Disembarking from a slowly acending jungle train we followed raised walkways over parting river channels.  Like King Kongs roar, we heard the sound from some distance.

Like some earth shattering larynx the casm ahead began to drown our voices.  Talking more loudly to compete the noise grew stronger.   Over more walkways and past motionless caimans in the backwaters.

Rising white clouds above trees and silhouettes of creatures we had never seen.

Crashing, thundering sounds everywhere now.  We walked the last few yards cautiously for ahead lay the unknown.  Finding ourselves perched on a cliff top some 80 metres up, we were positioned over a cataclysmic void of pure white vapour.  There was NO bottom.  All around us was collapsing.

As we approached the edge, a 3km horseshoe of constantly falling, raging, white walls quickly made us feel powerless and insignificant.  We were so minute.  Unimaginably large torrents of persistent fury were being unleashed.  An anger so powerful, that 1800 cubic metres of water, bombs and explodes here every second.

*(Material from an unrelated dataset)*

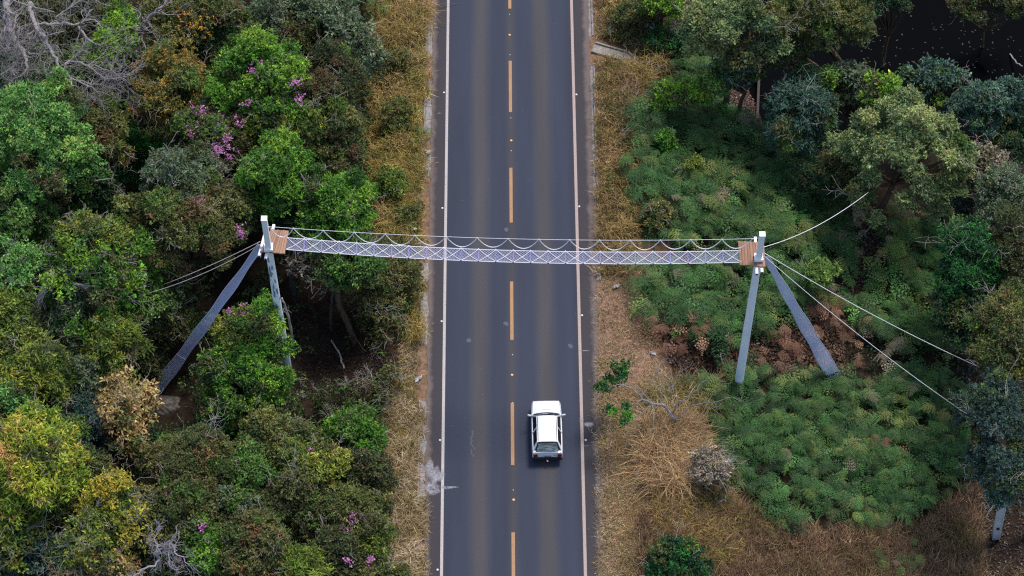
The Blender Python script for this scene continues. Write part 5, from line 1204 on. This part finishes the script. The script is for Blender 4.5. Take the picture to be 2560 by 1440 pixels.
# vines and dead twigs filling the hollow
mb = MB()
for k in range(130):
    px, py = RNG.uniform(715, 990), RNG.uniform(640, 930); p = G(px, py, RNG.uniform(0, .6))
    pts = [p]; d = unit(RNG.normal(0, 1, 3) + [0, 0, .5])
    for s in range(7): d = unit(d + RNG.normal(0, .35, 3)); pts.append(pts[-1] + d * RNG.uniform(.12, .28))
    mb.tube(pts, RNG.uniform(.006, .018), 3, cap=False)
tag(mb.alone('vines', M_BARK, (-8, 1, -1)), 'thin bare vines and twigs tangled in the dark hollow by the curved trunk', 'vines', kind='stuff')

mb = MB()
for k in range(110):
    px, py = RNG.uniform(1650, 2130), RNG.uniform(790, 940); p = G(px, py, .1)
    grow(mb, p, RNG.normal(0, 1, 3) + [0, 0, .6], RNG.uniform(.5, 1.1), .009, 1, .6, 0, 4, .3, 3, (1, 3))
tag(mb.alone('dead_stems', bark('brown_stem', lin((84, 62, 50)), lin((130, 104, 84))), (10, -3, -1)), 'thin brown dead stems among the withered ferns round the smooth pole', 'dead stems', kind='stuff')
# ------------------------------------------------------------------ undergrowth, litter
LEFT = [(-60, -60), (930, -60), (930, 600), (1000, 640), (1010, 850), (960, 860), (780, 880), (760, 1000), (960, 1010), (985, 1500), (-60, 1500)]
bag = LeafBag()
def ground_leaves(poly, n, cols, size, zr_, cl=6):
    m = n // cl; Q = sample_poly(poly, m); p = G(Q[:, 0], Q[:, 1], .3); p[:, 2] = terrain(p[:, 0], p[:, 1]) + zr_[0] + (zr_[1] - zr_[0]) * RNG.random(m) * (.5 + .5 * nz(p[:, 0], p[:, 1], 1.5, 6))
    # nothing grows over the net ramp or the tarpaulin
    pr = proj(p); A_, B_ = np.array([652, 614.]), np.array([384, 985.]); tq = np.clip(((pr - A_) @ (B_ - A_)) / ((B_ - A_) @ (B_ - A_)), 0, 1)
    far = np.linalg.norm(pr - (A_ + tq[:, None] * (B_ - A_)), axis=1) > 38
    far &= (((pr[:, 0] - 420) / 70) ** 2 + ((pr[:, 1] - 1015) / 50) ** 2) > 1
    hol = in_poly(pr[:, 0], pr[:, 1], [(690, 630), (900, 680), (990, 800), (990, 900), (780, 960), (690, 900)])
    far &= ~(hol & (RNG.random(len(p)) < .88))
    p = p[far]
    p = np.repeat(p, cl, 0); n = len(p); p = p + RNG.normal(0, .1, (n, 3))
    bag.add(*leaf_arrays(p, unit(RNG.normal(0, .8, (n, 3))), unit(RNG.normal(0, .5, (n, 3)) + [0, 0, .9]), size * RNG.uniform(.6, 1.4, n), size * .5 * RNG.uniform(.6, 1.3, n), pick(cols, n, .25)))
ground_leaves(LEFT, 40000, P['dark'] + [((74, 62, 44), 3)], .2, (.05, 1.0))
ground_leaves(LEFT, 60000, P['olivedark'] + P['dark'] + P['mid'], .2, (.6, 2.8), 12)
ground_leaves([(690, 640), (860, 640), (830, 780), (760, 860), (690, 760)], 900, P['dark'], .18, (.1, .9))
ground_leaves([(1640, -60), (2620, -60), (2620, 500), (2400, 520), (2150, 340), (1930, 330), (1900, 190), (1700, 190)], 9000, P['dark'] + [((70, 56, 44), 3)], .18, (.05, .7))
ground_leaves([(2330, 480), (2620, 480), (2620, 1300), (2420, 1250), (2400, 900)], 7000, P['bluedark'], .18, (.05, .8))
ground_leaves([(2090, 840), (2440, 840), (2440, 930), (2240, 910), (2130, 945)], 900, P['dark'] + [((84, 66, 50), 3)], .18, (.05, .6))
ground_leaves([(1640, 790), (1860, 800), (2100, 800), (2110, 940), (1900, 930), (1680, 930)], 1300, [((96, 74, 56), 4), ((70, 84, 46), 3), ((120, 94, 70), 2), ((60, 48, 40), 4)], .16, (.05, .5))
# the same growth goes on past the picture's edges
for poly, n in (([(-420, -420), (930, -420), (930, -70), (-420, -70)], 16000), ([(-420, -70), (-70, -70), (-70, 1480), (-420, 1480)], 20000), ([(-420, 1480), (985, 1480), (985, 1900), (-420, 1900)], 22000), ([(2620, 300), (2950, 300), (2950, 1480), (2620, 1480)], 12000)):
    ground_leaves(poly, n, P['olivedark'] + P['mid'] + P['brown'], .24, (.4, 3.6), 12)
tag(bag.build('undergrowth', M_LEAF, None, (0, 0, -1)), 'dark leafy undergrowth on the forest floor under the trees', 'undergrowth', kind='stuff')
bag = LeafBag()
bag.add(*litter('leaf_litter', [(1800, 200), (1890, 200), (1895, 300), (1840, 300), (1800, 250)], 1500, .17, [((104, 82, 72), 4), ((146, 126, 116), 1), ((74, 56, 48), 4)]))
bag.add(*litter('leaf_litter', [(2120, 560), (2260, 560), (2240, 740), (2080, 760)], 1500, .16, [((94, 76, 66), 4), ((70, 56, 50), 4), ((120, 104, 92), 1)]))
bag.add(*litter('leaf_litter', [(700, 760), (1000, 860), (990, 960), (760, 990), (700, 900)], 1500, .14, [((50, 40, 34), 4), ((42, 34, 30), 4), ((84, 70, 60), 1)]))  # litter in the hollow, shade put into its darkened leaf colours
bag.add(*litter('leaf_litter', [(1640, 800), (2100, 820), (2120, 950), (1700, 950)], 5200, .2, [((84, 60, 48), 4), ((62, 46, 38), 4), ((120, 96, 78), 1)], lift=.3))
bag.add(*litter('leaf_litter', [(2440, 1230), (2560, 1230), (2560, 1440), (2440, 1440)], 700, .14, [((94, 80, 76), 4), ((70, 58, 54), 4), ((126, 112, 106), 1)]))
tag(bag.build('leaf_litter', M_LEAF, None, (0, 0, -1)), 'brown fallen leaves littering bare earth under the trees and ferns', 'leaf litter', kind='stuff')
bag = LeafBag()
n = 110; Q = sample_poly([(2140, 40), (2560, 40), (2560, 200), (2150, 170)], n); p = W(Q[:, 0], Q[:, 1], -2.73)
bag.add(*leaf_arrays(p, unit(np.concatenate([RNG.normal(0, 1, (n, 2)), np.zeros((n, 1))], 1)), np.tile([0, 0, 1.], (n, 1)), RNG.uniform(.06, .2, n), RNG.uniform(.04, .1, n), pick([((84, 74, 64), 3), ((60, 52, 46), 3)], n, .3), .05))
tag(bag.build('floating_leaves', M_LEAF, None, (14, 16, -2.7)), 'small pale leaves floating on the black stream', 'leaves', kind='stuff')

# ------------------------------------------------------------------ grass
GOLD = [(120, 110, 54), (156, 130, 70), (188, 158, 100), (136, 122, 58), (110, 108, 52), (172, 142, 96)]
DRY = [(158, 134, 104), (176, 152, 120), (140, 120, 82), (116, 106, 64), (184, 160, 132)]
BROWN = [(104, 80, 62), (126, 98, 74), (144, 116, 88), (88, 70, 52), (118, 100, 64)]
bag = LeafBag()
grass_patch(bag, [(930, -40), (1078, -40), (1060, 600), (1050, 860), (1010, 860), (960, 700), (935, 520), (920, 350), (930, 120)], 42000, GOLD, (.25, .7), .024, (.25, 1.0), mound=.5)
grass_patch(bag, [(925, -40), (1060, -40), (1050, 860), (960, 700), (930, 350)], 9000, [(74, 92, 42), (96, 108, 46), (112, 114, 50)], (.3, .8), .026, (.2, .9), mound=.6, thr=.1)
grass_patch(bag, [(1060, -40), (1078, -40), (1066, 860), (1050, 860)], 3000, DRY, (.12, .32), .02, (.3, 1.0))
grass_patch(bag, [(1010, 840), (1055, 840), (1062, 1500), (985, 1500), (1000, 1120), (960, 1000), (1000, 940)], 22000, DRY + [(140, 120, 60)], (.2, .5), .022, (.3, 1.0))
grass_patch(bag, [(960, 1150), (1030, 1100), (1040, 1500), (960, 1500)], 9000, DRY, (.4, .9), .024, (.4, 1.0), mound=.3)
grass_patch(bag, [(985, 1490), (1060, 1490), (1050, 1900), (975, 1900)], 7000, DRY, (.25, .6), .024, (.3, 1.0))
grass_patch(bag, [(930, -420), (1085, -420), (1078, -40), (930, -40)], 12000, GOLD, (.25, .7), .026, (.25, 1.0), mound=.5)
tag(bag.build('grass', M_GRASS, None, (-5.5, 0, 0)), 'golden dry grass on the verge between the forest and the white edge line', 'grass', kind='stuff')
bag = LeafBag()
grass_patch(bag, [(1494, -40), (1590, -40), (1640, 20), (1610, 130), (1640, 220), (1600, 330), (1600, 560), (1580, 690), (1492, 690)], 30000, [(150, 122, 78), (112, 88, 60), (172, 142, 98), (100, 96, 50), (130, 104, 66), (160, 134, 80)], (.2, .6), .024, (.25, 1.0), mound=.4, bare=.5)
grass_patch(bag, [(1510, 0), (1600, 0), (1640, 220), (1600, 560), (1580, 690), (1510, 690)], 7000, [(74, 92, 44), (98, 106, 50), (110, 100, 54)], (.25, .65), .026, (.2, .9), mound=.4, thr=.1)
grass_patch(bag, [(1492, 660), (1590, 660), (1650, 880), (1660, 960), (1600, 1080), (1640, 1200), (1640, 1480), (1496, 1480)], 15000, DRY, (.1, .3), .02, (.4, 1.0), spread=.2, bare=.5)
grass_patch(bag, [(1494, 880), (1540, 900), (1560, 1300), (1620, 1480), (1498, 1480)], 8000, DRY + [(150, 122, 64)], (.12, .35), .02, (.4, 1.0), bare=.9)
tag(bag.build('grass', M_GRASS, None, (6, 0, 0)), 'dry grass on the verge between the dusty edge line and the ferns', 'grass', kind='stuff')
bag = LeafBag()
grass_patch(bag, [(1600, 1300), (1800, 1230), (1900, 1300), (2050, 1340), (2300, 1330), (2440, 1220), (2460, 1480), (1600, 1480)], 52000, BROWN, (.45, 1.0), .024, (.1, .8), head=math.radians(75), mound=.2)
grass_patch(bag, [(1640, 1250), (1800, 1190), (1860, 1300), (1840, 1420), (1640, 1440)], 16000, [(134, 122, 56), (112, 112, 52), (158, 138, 76), (150, 118, 70)], (.35, .8), .024, (.2, .9), mound=.3)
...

No words.  Just dropped jaws for several minutes.  Our heads turned panoramically, trying to comprehend the spectacle.

Black vultures rose and circled on the spewing vapours as every vertical surface moved.  It was like the earth was swallowing everything up.  Gods plug hole?

Undoubtedly one of the most amazing sights of our lives and the pinnacle of 2 days in the Arhentine north.

Forget all other waterfalls.  This is Niagra on Viagra.